Your answer should be a single number: the count of lines in the material below that hold "pixels".

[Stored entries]
□ □ □
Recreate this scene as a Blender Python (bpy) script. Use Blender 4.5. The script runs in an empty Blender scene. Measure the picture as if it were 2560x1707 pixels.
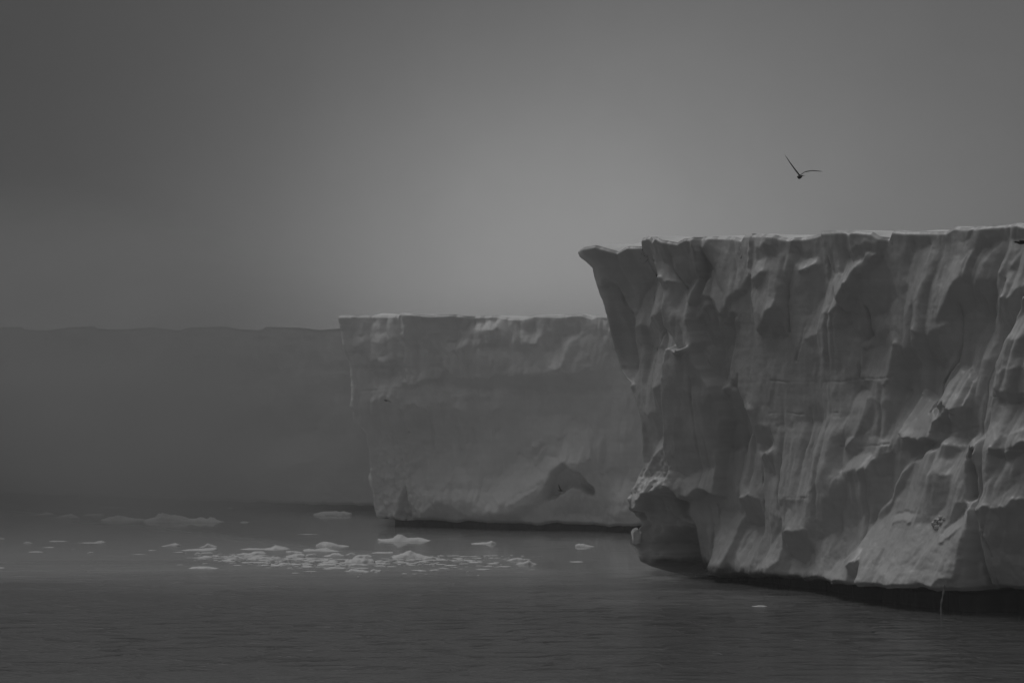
import bpy, math, random
import numpy as np
from mathutils import Vector

# ------------------------------------------------------------------ camera, sky, sun, exposure
scene = bpy.context.scene
col = scene.collection
F, HX, HY, CAMZ = 5000.0, 1280.0, 960.0, 11.8     # focal length (photo pixels), principal column, horizon row, eye height (m)

cam_data = bpy.data.cameras.new("camera")
cam_data.sensor_width = 36.0
cam_data.lens = F / 2560.0 * 36.0
cam_data.shift_y = (HY - 853.5) / 2560.0
cam_data.clip_start, cam_data.clip_end = 0.5, 6000.0
cam = bpy.data.objects.new("camera", cam_data)
cam.location = (0, 0, CAMZ)
cam.rotation_euler = (math.radians(90), 0, 0)
col.objects.link(cam)
scene.camera = cam

SUN_DIR = Vector((-0.36, 0.20, 0.91)).normalized()       # where the veiled sun stands
SUN_EL = math.asin(SUN_DIR.z)
SUN_AZ = math.atan2(SUN_DIR.x, SUN_DIR.y)
GLOW = Vector((0.012, 1.0, 0.012)).normalized()          # thin place in the fog above the middle cliff

world = bpy.data.worlds.new("World")
scene.world = world
world.use_nodes = True
wt = world.node_tree
wt.nodes.clear()
def wn(kind, **kw):
    n = wt.nodes.new(kind)
    for k, v in kw.items():
        setattr(n, k, v)
    return n
def wmath(op, a, b=None):
    n = wn('ShaderNodeMath', operation=op)
    for i, v in enumerate((a, b)):
        if v is None:
            continue
        if isinstance(v, (int, float)):
            n.inputs[i].default_value = v
        else:
            wt.links.new(v, n.inputs[i])
    return n.outputs[0]
sky = wn('ShaderNodeTexSky', sky_type='NISHITA', sun_disc=False, sun_elevation=SUN_EL,
         sun_rotation=SUN_AZ, air_density=1.0, dust_density=4.0, ozone_density=1.0, altitude=0.0)
bw = wn('ShaderNodeRGBToBW')
wt.links.new(sky.outputs[0], bw.inputs[0])
even = wmath('POWER', bw.outputs[0], 0.25)                # the overcast evens the clear sky out
tc = wn('ShaderNodeTexCoord')
nrm = wn('ShaderNodeVectorMath', operation='NORMALIZE')
wt.links.new(tc.outputs['Generated'], nrm.inputs[0])
def lobe(direction, sigma):
    dt = wn('ShaderNodeVectorMath', operation='DOT_PRODUCT')
    wt.links.new(nrm.outputs[0], dt.inputs[0])
    dt.inputs[1].default_value = direction
    ang = wmath('ARCCOSINE', wmath('MINIMUM', dt.outputs['Value'], 0.999999))
    q = wmath('DIVIDE', ang, math.radians(sigma))
    return wmath('EXPONENT', wmath('MULTIPLY', wmath('MULTIPLY', q, q), -1.0))
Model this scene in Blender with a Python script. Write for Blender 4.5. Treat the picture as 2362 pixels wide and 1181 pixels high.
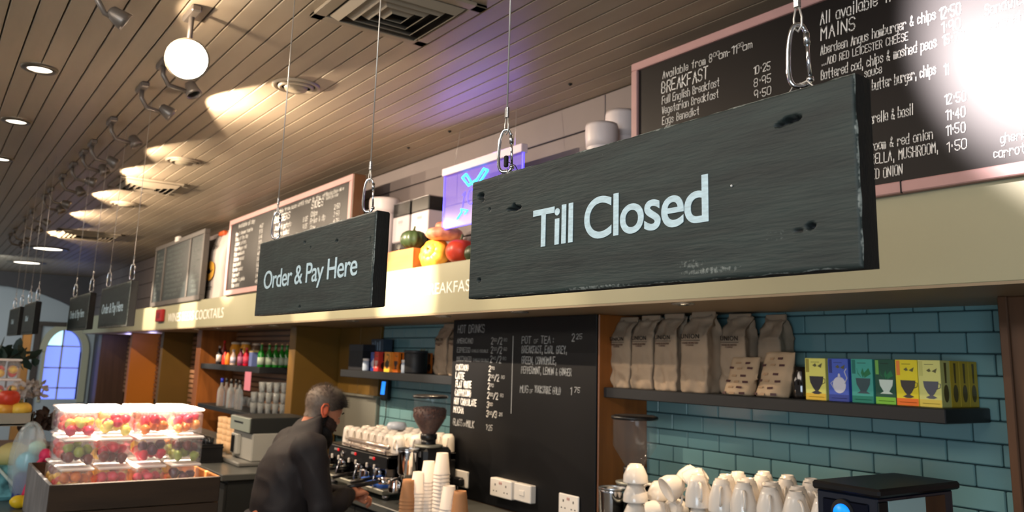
import bpy, bmesh, math, random
import numpy as np
from mathutils import Vector, Matrix, Euler, noise
random.seed(7)
PI = math.pi
for o in list(bpy.data.objects): bpy.data.objects.remove(o)
scene = bpy.context.scene
COL = scene.collection
# ------------------------------------------------------------------ camera
FPX, PPX, PPY, CZ = 1950.0, 1181.0, 461.0, 1.7
def cam_axes(yaw=0.9670333, pit=0.18739546, rol=0.02876547):
    cy, sy = math.cos(yaw), math.sin(yaw)
    f = np.array([-sy*math.cos(pit), cy*math.cos(pit), math.sin(pit)])
    r = np.array([cy, sy, 0.0]); u = np.cross(r, f)
    return np.array([r*math.cos(rol)+u*math.sin(rol), r*math.sin(rol)-u*math.cos(rol), f])
RC = cam_axes()
cam_d = bpy.data.cameras.new('camera'); cam = bpy.data.objects.new('camera', cam_d); COL.objects.link(cam)
cam_d.sensor_width = 36.0; cam_d.lens = FPX/2362*36; cam_d.shift_y = -(590.5-PPY)/2362
cam_d.clip_start = 0.02; cam_d.clip_end = 100
cam.matrix_world = Matrix(((RC[0][0], -RC[1][0], -RC[2][0], 0), (RC[0][1], -RC[1][1], -RC[2][1], 0),
                           (RC[0][2], -RC[1][2], -RC[2][2], CZ), (0, 0, 0, 1)))
cam_d.dof.use_dof = True; cam_d.dof.focus_distance = 1.42; cam_d.dof.aperture_fstop = 8
scene.camera = cam
def at_y(px, py, Y):
    d = np.array([(px-PPX)/FPX, (py-PPY)/FPX, 1.0]) @ RC; d = d*(Y/d[1]); return Vector((d[0], d[1], d[2]+CZ))
def at_x(px, py, X):
    d = np.array([(px-PPX)/FPX, (py-PPY)/FPX, 1.0]) @ RC; d = d*(X/d[0]); return Vector((d[0], d[1], d[2]+CZ))
def at_z(px, py, Z):
    d = np.array([(px-PPX)/FPX, (py-PPY)/FPX, 1.0]) @ RC; d = d*((Z-CZ)/d[2]); return Vector((d[0], d[1], Z))
# ------------------------------------------------------------------ world, large lights, exposure
w = bpy.data.worlds.new('world'); scene.world = w; w.use_nodes = True
w.node_tree.nodes['Background'].inputs[0].default_value = (0.85, 0.8, 0.78, 1)
w.node_tree.nodes['Background'].inputs[1].default_value = 0.19
vs = scene.view_settings
vs.view_transform = 'Standard'; vs.look = 'None'; vs.exposure = 0.45; vs.gamma = 1.0; vs.use_curve_mapping = False
def light(kind, name, loc, energy, color, target=None, **kw):
    d = bpy.data.lights.new(name, kind); d.energy = energy; d.color = color
    for k, v in kw.items(): setattr(d, k, v)
    o = bpy.data.objects.new(name, d); COL.objects.link(o); o.location = loc
    if target is not None:
        o.rotation_euler = (Vector(target)-Vector(loc)).to_track_quat('-Z', 'Y').to_euler()
    return o
# daylight through the shop windows behind and to the right of the customer
light('AREA', 'window_daylight', (1.6, -3.6, 1.5), 88, (0.72, 0.87, 1.0), (-2.2, 2.9, 1.25), shape='RECTANGLE', size=2.6, size_y=1.3)
# ceiling downlights over the customer floor, out of view
light('AREA', 'room_downlights', (-1.6, -0.7, 2.93), 44, (1.0, 0.86, 0.72), (-1.9, 1.2, 0.6), shape='RECTANGLE', size=3.0, size_y=0.8)
light('AREA', 'room_downlights', (-7.0, -1.6, 2.93), 45, (1.0, 0.84, 0.68), (-7.0, -0.6, 0.0), shape='RECTANGLE', size=5.0, size_y=0.8)
light('AREA', 'far_room_light', (-14.5, 0.0, 2.9), 60, (0.85, 0.95, 1.0), (-17.5, 0.6, 1.2), shape='RECTANGLE', size=2.0, size_y=2.0)
# ------------------------------------------------------------------ helpers
def tag(o, label=None, cat=None, group=None, kind=None):
    if label: o['label'] = label
    if cat: o['category'] = cat
    if group: o['group'] = group
    if kind: o['kind'] = kind
    return o
MATS = {}
def S(c):   # sRGB 0-255 -> linear
    return tuple(((v/255)/12.92 if v/255 <= 0.04045 else ((v/255+0.055)/1.055)**2.4) for v in c)
def mat(name, c=(128, 128, 128), rough=0.5, metal=0.0, bump=0.0, bscale=60, var=0.0, vscale=8, emit=None, es=0, trans=0, ior=1.45, alpha=1.0,
        stretch=(1, 1, 1), coat=0, spec=0.5, c2=None, sss=0):
    if name in MATS: return MATS[name]
    m = bpy.data.materials.new(name); m.use_nodes = True; nt = m.node_tree; b = nt.nodes['Principled BSDF']
    col = (*S(c), 1)
    b.inputs['Base Color'].default_value = col; b.inputs['Roughness'].default_value = rough; b.inputs['Metallic'].default_value = metal
    b.inputs['IOR'].default_value = ior; b.inputs['Specular IOR Level'].default_value = spec
    b.inputs['Transmission Weight'].default_value = trans; b.inputs['Alpha'].default_value = alpha; b.inputs['Coat Weight'].default_value = coat
    b.inputs['Subsurface Weight'].default_value = sss
    if sss: b.inputs['Subsurface Radius'].default_value = (0.01, 0.004, 0.002)
    if emit: b.inputs['Emission Color'].default_value = (*S(emit), 1); b.inputs['Emission Strength'].default_value = es
    if var or bump:
        tc = nt.nodes.new('ShaderNodeTexCoord'); mp = nt.nodes.new('ShaderNodeMapping'); mp.inputs['Scale'].default_value = stretch
        nt.links.new(tc.outputs['Object'], mp.inputs['Vector'])
    if var:
        n = nt.nodes.new('ShaderNodeTexNoise'); n.inputs['Scale'].default_value = vscale; n.inputs['Detail'].default_value = 6
        nt.links.new(mp.outputs['Vector'], n.inputs['Vector'])
        r = nt.nodes.new('ShaderNodeValToRGB'); r.color_ramp.elements[0].position = 0.3; r.color_ramp.elements[1].position = 0.7
        lo = tuple(max(0, v*(1-var)) for v in col[:3]); hi = tuple(min(1, v*(1+var)) for v in col[:3]) if c2 is None else S(c2)
        r.color_ramp.elements[0].color = (*lo, 1); r.color_ramp.elements[1].color = (*hi, 1)
        nt.links.new(n.outputs['Fac'], r.inputs['Fac']); nt.links.new(r.outputs['Color'], b.inputs['Base Color'])
    if bump:
        n2 = nt.nodes.new('ShaderNodeTexNoise'); n2.inputs['Scale'].default_value = bscale; n2.inputs['Detail'].default_value = 4
        nt.links.new(mp.outputs['Vector'], n2.inputs['Vector'])
        bp = nt.nodes.new('ShaderNodeBump'); bp.inputs['Strength'].default_value = bump; bp.inputs['Distance'].default_value = 0.003
        nt.links.new(n2.outputs['Fac'], bp.inputs['Height']); nt.links.new(bp.outputs['Normal'], b.inputs['Normal'])
    MATS[name] = m; return m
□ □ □
**Right answer**
3